Los jóvenes son aquellas personas que aún no son ciudadanos de pleno derecho, pero que saben (o creen saber) casi todo lo que hay que saber sobre la vida y sobre la muerte.  En verdad ninguno sabemos casi nada sobre esos temas, pero ellos sí porque la ignorancia es osada.  La necrofilia, hemofilia y coprofilia juveniles obedecen, en mi modesta opinión de observador cercano pero calvo, a varias razones.
La primera es una orquestación comercial basada en videoclips, novelas y películas que han alcanzado altas cotas de popularidad.  En realidad esto no es una razón en sí misma, porque la campaña podría haber girado en torno a el croché o el foxtrot y hubiera tenido el mismo éxito.
Me da por pensar que concretamente detrás de la vampirofilia hay un cuádruple simbolismo.
De un lado la sociopatía de quienes se sienten diferentes, ajenos a la vida cotidiana, a los horarios laborales o académicos establecidos por los mayores.  Son los parias más numerosos y cercanos del sistema, los que miran desde detrás de la tapia con la desesperanza de que quizá nunca sean invitados a la fiesta.
Por otro, hay una especie de metáfora del contagio, que les ha sido inculcado a todos los nacidos en la época post-sida.  El contagio es un mito que se ha crecido desmesuradamente desde la invención del microscopio y que acrecienta los miedos inconcretos, difusos, inasibles, que son los peores.  Se usó en la Edad Media para la peste y en la moderna para la sífilis, el racismo, el clasismo y la pediculosis.
Luego está el mito intercalado de la inmortalidad, esa cosa tan pesada y tan incomprensible de la que tanto abominaba Borges, y que tanto gusta a los que todavía han vivido poco.
Y por último, el mordisco vampírico, que es un burdo símil del coito virginal.  Pero esto ya se lo olía hasta el que nada más que ha leído los lomos de los libros de Freud.
El pobre conde Vlad Tepes III debe de estar removiéndose en su ataúd, con su estaca en el pecho, viendo cómo el vampirismo se ha convertido en una especie de moda comercial.  Nada de castillos lejanos envueltos en la niebla, nada de aristocráticas salas de cortinajes carmesíes, ni transilvánicas damas palideciendo de pánico y de placer.
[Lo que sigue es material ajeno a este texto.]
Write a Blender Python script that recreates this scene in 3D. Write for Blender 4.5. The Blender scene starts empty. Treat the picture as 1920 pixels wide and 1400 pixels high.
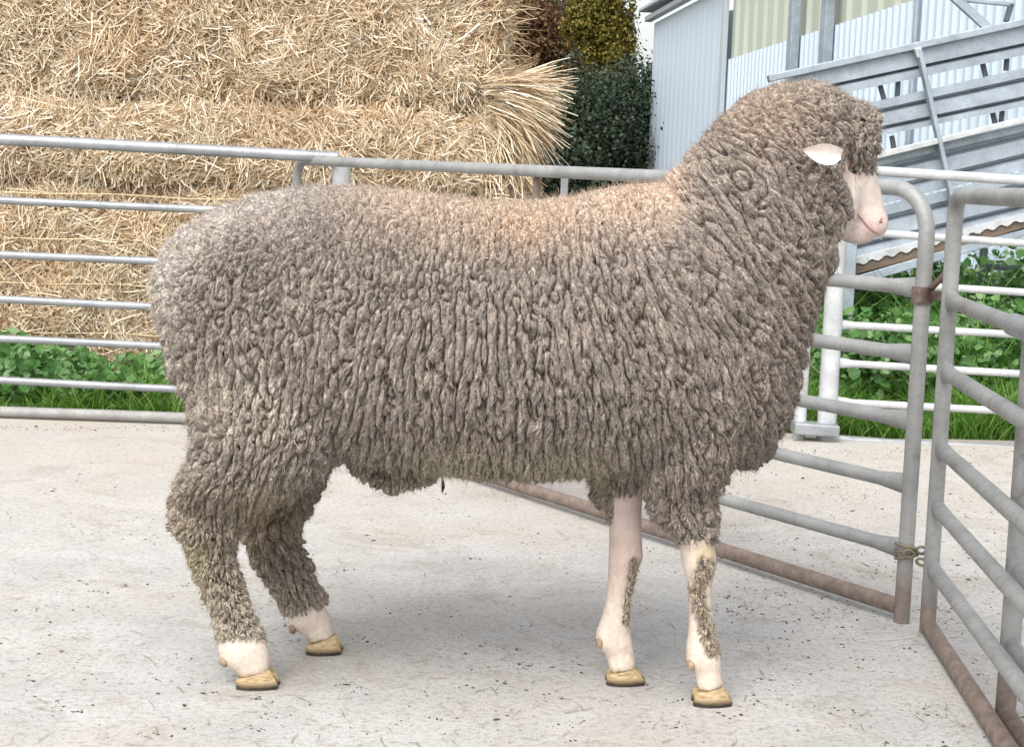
import bpy, math, random
import numpy as np
from mathutils import Matrix, Vector, kdtree
R = math.radians
rng = np.random.default_rng(7)
random.seed(7)
sc = bpy.context.scene
COL = sc.collection

# ------------------------------------------------------------------ camera
CAM_H, FPX, PITCH, ROLL = 0.95, 3000.0, R(6.84), 0.035
cam_d = bpy.data.cameras.new('camera'); cam = bpy.data.objects.new('camera', cam_d); COL.objects.link(cam)
cam_d.sensor_width = 36; cam_d.lens = 36 * FPX / 1920; cam_d.clip_end = 400; cam_d.clip_start = .05
CM = Matrix.Translation((0, 0, CAM_H)) @ Matrix.Rotation(math.pi/2 - PITCH, 4, 'X') @ Matrix.Rotation(ROLL, 4, 'Z')
cam.matrix_world = CM
sc.camera = cam
# ------------------------------------------------------------------ light (overcast day)
w = bpy.data.worlds.new('World'); sc.world = w; w.use_nodes = True
nt = w.node_tree; nt.nodes.clear()
SUN_EL, SUN_AZ = R(52), R(202)
sky = nt.nodes.new('ShaderNodeTexSky'); sky.sky_type = 'NISHITA'; sky.sun_disc = False
sky.sun_elevation = SUN_EL; sky.sun_rotation = SUN_AZ; sky.dust_density = 4; sky.air_density = 1.2; sky.ozone_density = .6
hs = nt.nodes.new('ShaderNodeHueSaturation'); hs.inputs['Saturation'].default_value = .25
bg = nt.nodes.new('ShaderNodeBackground'); bg.inputs[1].default_value = .15
wo = nt.nodes.new('ShaderNodeOutputWorld')
nt.links.new(sky.outputs[0], hs.inputs['Color']); nt.links.new(hs.outputs[0], bg.inputs[0]); nt.links.new(bg.outputs[0], wo.inputs[0])
sd = bpy.data.lights.new('sun', 'SUN'); sd.energy = .65; sd.angle = R(50); sd.color = (1, .965, .91)
sun = bpy.data.objects.new('sun', sd); COL.objects.link(sun)
sdir = Vector((math.sin(SUN_AZ)*math.cos(SUN_EL), math.cos(SUN_AZ)*math.cos(SUN_EL), math.sin(SUN_EL)))
sun.rotation_euler = sdir.to_track_quat('Z', 'Y').to_euler()
sc.view_settings.view_transform = 'Standard'; sc.view_settings.look = 'None'
sc.view_settings.gamma = 1; sc.view_settings.exposure = 1.0

# ------------------------------------------------------------------ helpers
CMn = np.array(CM); CR = CMn[:3, :3]; CO = CMn[:3, 3]
def ray(px, py): return CR @ np.array([(px-960)/FPX, -(py-700)/FPX, -1.0])
def P(px, py, Y):
    d = ray(px, py); return CO + d * (Y / d[1])
def G(px, py, z=0.0):
    d = ray(px, py); return CO + d * ((z-CAM_H) / d[2])
def proj(V):
    c = (np.asarray(V) - CO) @ CR
    return np.stack([960 + FPX*c[..., 0]/-c[..., 2], 700 - FPX*c[..., 1]/-c[..., 2]], -1)
def nrm(a): return a / np.maximum(np.linalg.norm(a, axis=-1, keepdims=True), 1e-9)

def tag(o, label=None, cat=None, group=None, kind=None):
    if label: o['label'] = label
    if cat: o['category'] = cat
    if group: o['group'] = group
    if kind: o['kind'] = kind
    return o
def empty(name, loc=(0, 0, 0)):
    o = bpy.data.objects.new(name, None); COL.objects.link(o); o.location = loc; o.empty_display_size = .1
    return o
def link(name, me, mat=None, parent=None):
    o = bpy.data.objects.new(name, me); COL.objects.link(o)
    if mat: me.materials.append(mat)
    if parent:
        o.parent = parent; o.location = -Vector(parent.location)
    return o
def npmesh(name, V, F, mat=None, parent=None, smooth=True, uv=None, col=None):
    """V (n,3), F (m,k) all of one size"""
    V = np.asarray(V, np.float32); F = np.asarray(F, np.int32); m, k = F.shape
    me = bpy.data.meshes.new(name)
    me.vertices.add(len(V)); me.vertices.foreach_set('co', V.ravel())
    me.loops.add(m*k); me.loops.foreach_set('vertex_index', F.ravel())
    me.polygons.add(m); me.polygons.foreach_set('loop_start', np.arange(0, m*k, k, dtype=np.int32))
    me.update(calc_edges=True)
    if smooth: me.polygons.foreach_set('use_smooth', np.ones(m, bool))
    if uv is not None:
        l = me.uv_layers.new(name='UVMap'); l.data.foreach_set('uv', np.asarray(uv, np.float32)[F.ravel()].ravel())
    if col is not None:
        a = me.color_attributes.new('tint', 'FLOAT_COLOR', 'POINT')
        a.data.foreach_set('color', np.concatenate([col, np.ones((len(V), 1))], 1).astype(np.float32).ravel())
    me.validate()
    return link(name, me, mat, parent)
class MB:
    """collects boxes, tubes, lofts; builds one mesh"""
    def __init__(s): s.v = []; s.f = []
    def add(s, v, f):
        b = len(s.v); s.v += [tuple(map(float, p)) for p in v]; s.f += [tuple(b+i for i in q) for q in f]
    def tube(s, pts, r, n=12, cap=True, flat=None, up=(0, 0, 1)):
        """flat: list of vertical scale factors per point (pipe squashed sideways, widened upright)"""
        pts = [np.array(p, float) for p in pts]; rs = r if hasattr(r, '__len__') else [r]*len(pts)
        V = []
        for i, p in enumerate(pts):
            t = nrm(pts[min(i+1, len(pts)-1)] - pts[max(i-1, 0)])
            u = np.array(up, float)
            if abs(t @ u) > .9: u = np.array([1.0, .2, 0])
            a = nrm(np.cross(t, u)); b = np.cross(a, t)
            k = flat[i] if flat else 1
            for j in range(n):
                th = 2*math.pi*j/n
                V.append(p + a*math.cos(th)*rs[i]*(1/k**.7) + b*math.sin(th)*rs[i]*k)
        F = []
        for i in range(len(pts)-1):
            for j in range(n):
                F.append((i*n+j, i*n+(j+1) % n, (i+1)*n+(j+1) % n, (i+1)*n+j))
        if cap: F.append(tuple(range(n-1, -1, -1))); F.append(tuple((len(pts)-1)*n+j for j in range(n)))
        s.add(V, F); return s
    def bar(s, a, b, w, h, up=(0, 0, 1)):
        """rectangular bar a->b, w across, h along up"""
        a = np.array(a, float); b = np.array(b, float); t = nrm(b-a); u = np.array(up, float)
        x = nrm(np.cross(t, u)); y = np.cross(x, t)
        V = [p + x*sx*w/2 + y*sy*h/2 for p in (a, b) for sx, sy in ((-1, -1), (1, -1), (1, 1), (-1, 1))]
        s.add(V, [(3, 2, 1, 0), (4, 5, 6, 7), (0, 1, 5, 4), (1, 2, 6, 5), (2, 3, 7, 6), (3, 0, 4, 7)]); return s
    def build(s, name, mat=None, parent=None, smooth=True, bevel=0):
        me = bpy.data.meshes.new(name); me.from_pydata(s.v, [], s.f); me.update()
        if smooth:
            me.polygons.foreach_set('use_smooth', [True]*len(me.polygons))
            try: me.set_sharp_from_angle(angle=R(38))
            except Exception: pass
        o = link(name, me, mat, parent)
        if bevel:
            m = o.modifiers.new('bevel', 'BEVEL'); m.width = bevel; m.segments = 2
        return o

class NT:
    def __init__(s, name):
        s.m = bpy.data.materials.new(name); s.m.use_nodes = True; s.t = s.m.node_tree
        s.b = s.t.nodes['Principled BSDF']; s.out = s.t.nodes['Material Output']
    def n(s, typ, ins=None, **kw):
        o = s.t.nodes.new('ShaderNode'+typ)
        for k, v in kw.items(): setattr(o, k, v)
        for k, v in (ins or {}).items():
            if isinstance(v, bpy.types.NodeSocket): s.t.links.new(v, o.inputs[k])
            else: o.inputs[k].default_value = v
        return o
    def set(s, **kw):
        for k, v in kw.items():
            k = k.replace('_', ' ')
            if isinstance(v, bpy.types.NodeSocket): s.t.links.new(v, s.b.inputs[k])
            else: s.b.inputs[k].default_value = v
    def co(s, kind='Object', scale=(1, 1, 1)):
        c = s.n('TexCoord').outputs[kind]
        return s.n('Mapping', {'Vector': c, 'Scale': scale}).outputs[0]
    def noise(s, vec, scale, detail=4, rough=.55, dist=0):
        return s.n('TexNoise', {'Vector': vec, 'Scale': scale, 'Detail': detail, 'Roughness': rough, 'Distortion': dist}).outputs['Fac']
    def ramp(s, fac, stops, interp='LINEAR'):
        r = s.n('ValToRGB', {'Fac': fac}); cr = r.color_ramp; cr.interpolation = interp
        while len(cr.elements) < len(stops): cr.elements.new(.5)
        for e, (p, c) in zip(cr.elements, stops):
            e.position = p; e.color = (*c, 1) if hasattr(c, '__len__') else (c, c, c, 1)
        return r.outputs[0]
    def mix(s, fac, a, b, mode='MIX'):
        o = s.n('MixRGB', {'Fac': fac}, blend_type=mode)
        for i, v in ((1, a), (2, b)):
            if isinstance(v, bpy.types.NodeSocket): s.t.links.new(v, o.inputs[i])
            else: o.inputs[i].default_value = (*v, 1) if hasattr(v, '__len__') else (v, v, v, 1)
        return o.outputs[0]
    def bump(s, h, strength=.3, dist=.01):
        return s.n('Bump', {'Height': h, 'Strength': strength, 'Distance': dist}).outputs[0]

# ------------------------------------------------------------------ materials
def m_galv(name, base=(.40, .42, .45), rust=0.0, metal=.45, rough=.42, low_rust=False, paint=False):
    t = NT(name); c = t.co()
    n1 = t.noise(c, 9, 5, .65); n2 = t.noise(c, 60, 4, .7)
    col = t.ramp(n1, [(.3, tuple(x*.72 for x in base)), (.7, tuple(min(1, x*1.15) for x in base))])
    col = t.mix(t.ramp(n2, [(.5, 0), (.75, .45)]), col, tuple(x*.6 for x in base))
    rc = t.ramp(t.noise(c, 35, 4, .7), [(.3, (.13, .095, .08)), (.7, (.26, .205, .17))])
    if rust > 0:
        f = t.ramp(t.noise(c, 7, 5, .7), [(max(0, .62-rust*.6), 0), (min(1, .75-rust*.5), 1)])
        col = t.mix(f, col, rc)
    if low_rust:
        g = t.n('NewGeometry').outputs['Position']; z = t.n('SeparateXYZ', {0: g}).outputs[2]
        zz = t.n('Math', {0: z, 1: t.n('Math', {0: n1, 1: .12}, operation='MULTIPLY').outputs[0]}, operation='SUBTRACT').outputs[0]
        f = t.n('MapRange', {'Value': zz, 'From Min': .0, 'From Max': .09, 'To Min': .85, 'To Max': 0}).outputs[0]
        col = t.mix(f, col, rc)
    t.set(Base_Color=col, Metallic=metal, Roughness=t.ramp(n2, [(.3, rough-.08), (.7, rough+.2)]),
          Normal=t.bump(n2, .25, .002))
    return t.m
GALV = m_galv('galvanised_steel', (.34, .355, .375))
GALV_OLD = m_galv('weathered_galvanised_steel', (.33, .335, .33), rust=.06, low_rust=True, metal=.25, rough=.5)
DULL = m_galv('dull_muddy_steel', (.30, .295, .285), metal=.1, rough=.6)
RUST = m_galv('rusted_steel', (.31, .26, .23), rust=.75, metal=.15, rough=.7)
LATCHM = m_galv('latch_rust', (.07, .04, .03), rust=.35, metal=.1, rough=.8)
WHITEPIPE = m_galv('white_painted_pipe', (.50, .52, .53), metal=0, rough=.4)
GREYBLUE = m_galv('galvanised_sheet', (.36, .41, .465), metal=.35, rough=.45)
DARKSTEEL = m_galv('dark_steel', (.09, .11, .13), metal=.3, rough=.5)
def m_plain(name, a, b, scale=8, rough=.8, bump=.2, stretch=(1, 1, 1), spec=.3):
    t = NT(name); c = t.co(scale=stretch); n = t.noise(c, scale, 6, .65)
    t.set(Base_Color=t.ramp(n, [(.3, a), (.7, b)]), Roughness=rough, Normal=t.bump(t.noise(c, scale*6, 4), bump, .004))
    t.b.inputs['Specular IOR Level'].default_value = spec
    return t.m
TIMBER = m_plain('brown_timber', (.12, .09, .07), (.20, .15, .115), 4, stretch=(1, 1, 8))
BARK = m_plain('bark', (.05, .04, .03), (.12, .09, .07), 12, stretch=(3, 3, .6))
def m_leaf(name, cols, rough=.5, trans=.25):
    t = NT(name); g = t.n('NewGeometry').outputs['Random Per Island']
    t.set(Base_Color=t.ramp(g, cols), Roughness=rough)
    t.b.inputs['Specular IOR Level'].default_value = .3
    tr = t.n('BsdfTranslucent', {'Color': t.ramp(g, cols)})
    mx = t.n('MixShader', {0: trans, 1: t.b.outputs[0], 2: tr.outputs[0]})
    t.t.links.new(mx.outputs[0], t.out.inputs[0]); return t.m
GRASS = m_leaf('grass_blades', [(0, (.06, .16, .02)), (.6, (.14, .32, .04)), (1, (.34, .48, .14))], .45, .35)
WEED = m_leaf('weed_leaves', [(0, (.05, .15, .035)), (.6, (.12, .27, .07)), (1, (.30, .44, .22))], .45, .3)
EVERG = m_leaf('evergreen_leaves', [(0, (.014, .026, .014)), (.7, (.032, .052, .028)), (1, (.10, .13, .08))], .5, .15)
BROWNL = m_leaf('autumn_brown_leaves', [(0, (.07, .04, .022)), (.6, (.19, .10, .045)), (1, (.26, .18, .09))], .7, .3)
YELLOWL = m_leaf('autumn_yellow_leaves', [(0, (.06, .07, .012)), (.6, (.18, .15, .025)), (1, (.30, .23, .045))], .7, .3)
def m_straw():
    t = NT('straw_stems'); g = t.n('NewGeometry').outputs['Random Per Island']
    c = t.ramp(g, [(0, (.27, .165, .08)), (.15, (.46, .33, .19)), (.5, (.66, .535, .37)), (.8, (.77, .67, .51)), (1, (.86, .80, .68))])
    n = t.noise(t.co(), 2.2, 3)
    c = t.mix(t.ramp(n, [(.42, .0), (.70, .45)]), c, (.76, .58, .40), 'MULTIPLY')
    t.set(Base_Color=c, Roughness=.5); t.b.inputs['Specular IOR Level'].default_value = .4
    return t.m
STRAW = m_straw()
STRAWB = m_plain('packed_straw', (.16, .10, .045), (.46, .32, .17), 30, .9, .8)
TWINE = m_plain('baling_twine', (.62, .50, .30), (.75, .62, .40), 40, .7)

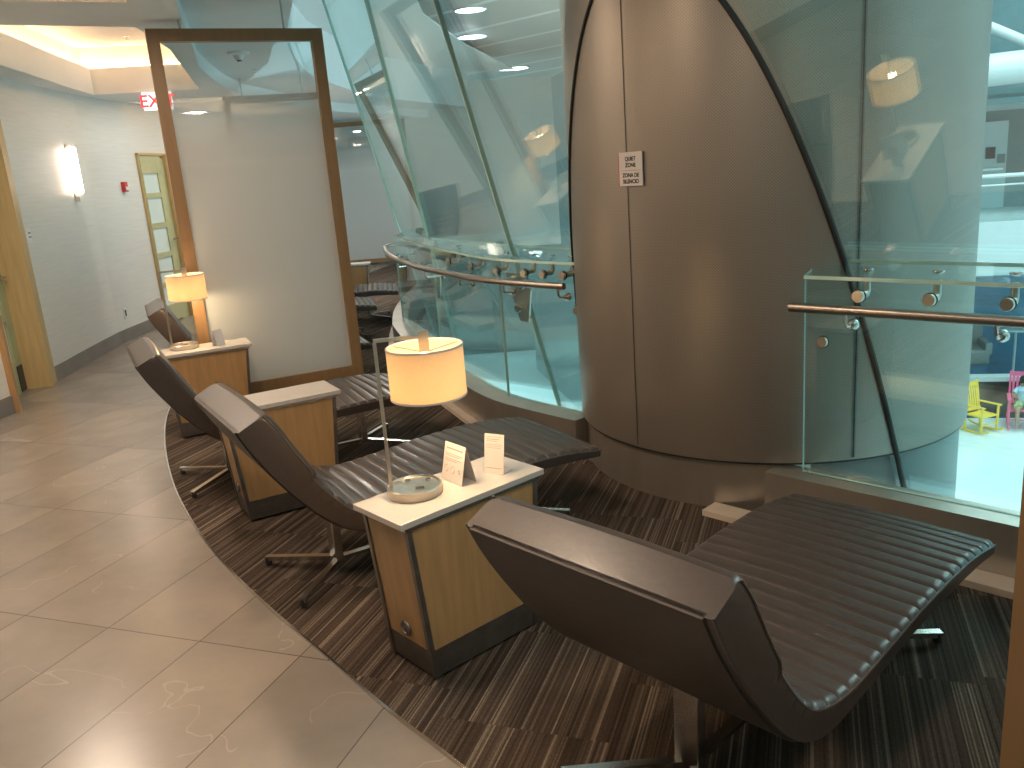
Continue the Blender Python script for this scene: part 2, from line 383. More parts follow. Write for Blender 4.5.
def on_wall(px, py):
    r = ray(px, py); best = None
    for a, b in zip(W[:-1], W[1:]):
        a, b = Vector(a), Vector(b); e = b - a
        den = r.x*e.y - r.y*e.x
        if abs(den) < 1e-9: continue
        t = (a.x*e.y - a.y*e.x)/den; k = (a.x*r.y - a.y*r.x)/den
        if t > 0 and -1e-6 <= k <= 1 and (best is None or t < best[0]): best = (t, math.atan2(e.y, e.x))
    t, ang = best; return EYE + r*t, ang

# near door (door_1): recessed olive frame with glass, maple jamb
A0, A1 = Vector((-3.86, 6.35)), Vector((-4.05, 7.25))
d1 = bpy.data.objects.new('door_1', None); C.objects.link(d1); d1['kind'] = 'structure'; d1.location = (A0.x, A0.y, 0)
dang = math.atan2((A1-A0).y, (A1-A0).x); d1.rotation_euler = (0, 0, dang); DW = (A1-A0).length
MB().box((DW+.0-.03, .10, 1.125), (.05, .26, 2.25)).done('door_jamb', m_maple_lt, d1)
MB().box((DW+.045, -.012, 1.1275), (.11, .022, 2.25)).done('architrave', m_maple_lt, d1)
MB().box((.0, -.01, 1.1), (.05, .05, 2.2)).done('architrave', m_maple, d1)
MB().box((DW/2, .1, 2.2), (DW, .26, .1)).done('door_head', m_maple_lt, d1)
mb = MB(); yy = .20
for x0, x1 in ((.02, .14), (DW-.20, DW-.055)): mb.box(((x0+x1)/2, yy, 1.07), (x1-x0, .045, 2.14))
for z0, z1 in ((0, .28), (.62, .68), (1.1, 1.16), (1.58, 1.64), (2.02, 2.14)): mb.box((DW/2, yy, (z0+z1)/2), (DW-.08, .044, z1-z0))
leaf = mb.done('door_leaf', m_olive, d1)
MB().box((DW/2, yy+.005, 1.1), (DW-.2, .012, 1.9)).done('glass_pane', m_frost, d1)
MB().box((DW-.14, yy-.027, .12), (.12, .008, .22)).done('kick_plate', m_dkmetal, d1)
MB().lathe([(0, 0), (.026, 0), (.026, .012), (.01, .014), (.01, .05)], 16, Matrix.Translation((DW-.12, yy-.022, .98)) @ Matrix.Rotation(PI/2, 4, 'X')).tube([(DW-.12, yy-.07, .98), (DW-.22, yy-.07, .98)], .009, 8).done('door_handle', m_chrome, d1)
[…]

Vaqueros de marca, coches ruidosos y gafas de sol de diseño para los nuevos hemófagos.
Y de los zombies hablaremos otro día, que ya es tarde y mañana tengo que explicarles a los alumnos de Bachillerato este poema de Baudelaire:


La metamorfosis del vampiro

La mujer, entre tanto, de su boca de fresa
Retorciéndose como una sierpe entre brasas
Y amasando sus senos sobre el duro corsé,
Decía estas palabras impregnadas de almizcle:
«Son húmedos mis labios y la ciencia conozco
De perder en el fondo de un lecho la conciencia,
Seco todas las lágrimas en mis senos triunfales.
Y hago reír a los viejos con infantiles risas.
Para quien me contempla desvelada y desnuda
Reemplazo al sol, la luna, al cielo y las estrellas.
Yo soy, mi caro sabio, tan docta en los deleites,
Cuando sofoco a un hombre en mis brazos temidos
O cuando a los mordiscos abandono mi busto,
Tímida y libertina y frágil y robusta,
Que en esos cobertores que de emoción se rinden,
Impotentes los ángeles se perdieran por mí.»

Cuando hubo succionado de mis huesos la médula
y muy lánguidamente me volvía hacia ella
A fin de devolverle un beso, sólo vi
Rebosante de pus, un odre pegajoso.
Yo cerré los dos ojos con helado terror
y cuando quise abrirlos a aquella claridad,
A mi lado, en lugar del fuerte maniquí
Que parecía haber hecho provisión de mi sangre,
En confusión chocaban pedazos de esqueleto
De los cuales se alzaban chirridos de veleta
O de cartel, al cabo de un vástago de hierro,
Que balancea el viento en las noches de invierno.